At the same time there is a class of words in Gaelic which are derived directly from the Latin. These are such words as have been introduced into the srvice of the church. Christianity having come into Scotland from the European Continent, it was natural to suppose that with it terms familiar to ecclesiastics should find thier way along with the religion. This would have occurred to a larger extent after the Roamn hierarchy and worship had been received among the Scots. Such words as Peacadh,sin; Sgriobtuir, the scriptures; Faosaid, confession; aoibhrinn, mass or offering; Caisg, Easter; Inid, initium or shrove-tide; Calainn, new year’s day; Nollaig, Christmas; Domhnach, God or Dominus; Diseart, a hermitage; Eaglais, a church; Sagart, a priest; Pearsa or Pearsoin, a parson; Reilig, a burying place, from reliquiœ; Ifrionn, hell; are all manifestly from the Latin, and a little care might add to this list. It is manifest that words which did not exist in the language must be borrowed from some source, and whence so naturally as from the language which was, in fact, the sacred tongue in the early church.

But besides being a borrower, the Gaelic has been largely a contributor to other languages. What is usually called Scotch is perhaps the greatest debtor to the Gaelic tongue, retaining as it does, numerous Gaelic words usually thought to be distinctive of itself. A list of these is not uninteresting, and the following is given as a contribution to the object : - Braw, from the Gaelic Breagh, pretty; Burn, from Burn, water; Airt, from Airde, a point of the compass; Baugh, from Baoth, empty; Kebbuck, from Cbaig, a cheese; Dour, from Dr, hard; Fey, from F, a rod for measuring the dead; Teem, from Taom, to empty; Sicker, from Shicker, sure, retained in Manx; Leister, from lister, a fishing spear, Manx; Chiel, from Gille, a lad; Skail, from Sgaoil, to disperse; Ingle, from Aingeal, a fire; Arles, from Earlas, earnest; Sain, from Sean, to consecrate. This list, like the former might be much increased, and shows how the relics of the Gaelic language may be traced in the spoken tongue of the Scottish Lowlands after the language itself has retired. Just in like manner, but arising from a much closer relation, do relics of the Celtic language appear in the Greek and Latin. The fact seems to be that a Celtic race and tongue did at one time occupy the whole of Southern Europe, spreading themselves from the Hellespont along the shores of the Adriatic, and the western curves of the Mediterranean, bounded on the north by the Danube and the Rhine, and extending to the western shores of Ireland. Of this ample evidence is to be found in the topography of the whole region; and the testimony of that topography is fully borne out by that of the whole class of languages still occupying the region, with the exception of the anomalous language of Biscay, and the Teutonic speech carried by the sword into Britain and other northern sections of it.

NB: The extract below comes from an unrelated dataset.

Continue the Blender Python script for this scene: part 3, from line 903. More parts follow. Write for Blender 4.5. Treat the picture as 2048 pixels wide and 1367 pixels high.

Mere resemblance of words does not establish identity of class among languages, such a similarity being often found to exist, when in other respects the difference is radical. It requires similarity of idiom and grammatical structure to establish the existence of such an identity. This similarity exists to a remarkable extent between the Gaelic and the Latin. There is not space here for entering into details, but a few examples may be given. There is no definite article in either language, the simple form of the noun including in it the article, thus, a man is fear, Latin vir, the former having in the genitive fir, the latter viri. The definite article am, an, , in Gaelic has no representative in Latin; thus an duine represents homo. The inflection in a large class of Gaelic nouns is by attenuation, while the nominative plural and genitive singular of such nouns are alike. So with the Latin, monachus, gen. monachi, nom.plur. monachi;Gaelic, manach,gen. manaich,nom.plur. manaich. The structure of the verb is remarkably similar in both languages. This appears specially in the gerund, which in Gaelic is the only form used to represent the infinitive and the present participle. The use of the subjunctive mood largely is characteristic of the Gaelic as of the Latin. The prepositions which are so variously and extensively used in Gaelic, present another analogy to the Latin. But the analogies in grammatical structure are so numerous that they can only be accounted for by tracing the languages to the same source. Another series of resemblances is to be found in the peculiar idioms which characterise both tongues. Thus, possession is in both represented by the peculiar use of the verb to be. Est mihi liber, there is to me a book, is represented in Gaelic by tha leabhar agam, which means, like the Latin, a book is to me.

But there is one peculiarity which distinguishes the Gaelic from and the whole class of Celtic tongues from all others. Many of the changes included in inflection and regimen occur in the initial consonant of the word. This change is usually held to be distinctive of gender, but its effect is wider than that, as it occurs in cases where no distinction of gender is expressed. This change, usually called aspiration, implies a softening of the initial consonants of words. Thus b becomes v, m becomes v, p becomes f, g becomes y, d becomes y, c becomes ch, more or less guttural, s and t become h, and so on. These changes are marked in orthography by the insertion of the letter h. This is a remarkable peculiarity converting such a word as mr into vr, spelled mhr; bs into vs, spelled bhs; duine into yuine, spelled dhuine. This peculiarity partly accounts for the number of letters h introduced into Gaelic spelling, loading the words apparently unnecessarily with consonants, but really serving a very improtant purpose.

It is not desirable, however, in a work like this to prosecute this dissertation further. Suffice it to say, that philologists have come to class the Gaelic with the other Celtic tongues among the great family of Aryan languages, having affinities, some closer, some more distant, with almost all the languages of Europe. It is of much interest to scholars in respect both of the time and the place which it has filled, and fills still, and it is gratifying to all Scottish Celts to know that it has become more than ever a subject of study among literary men.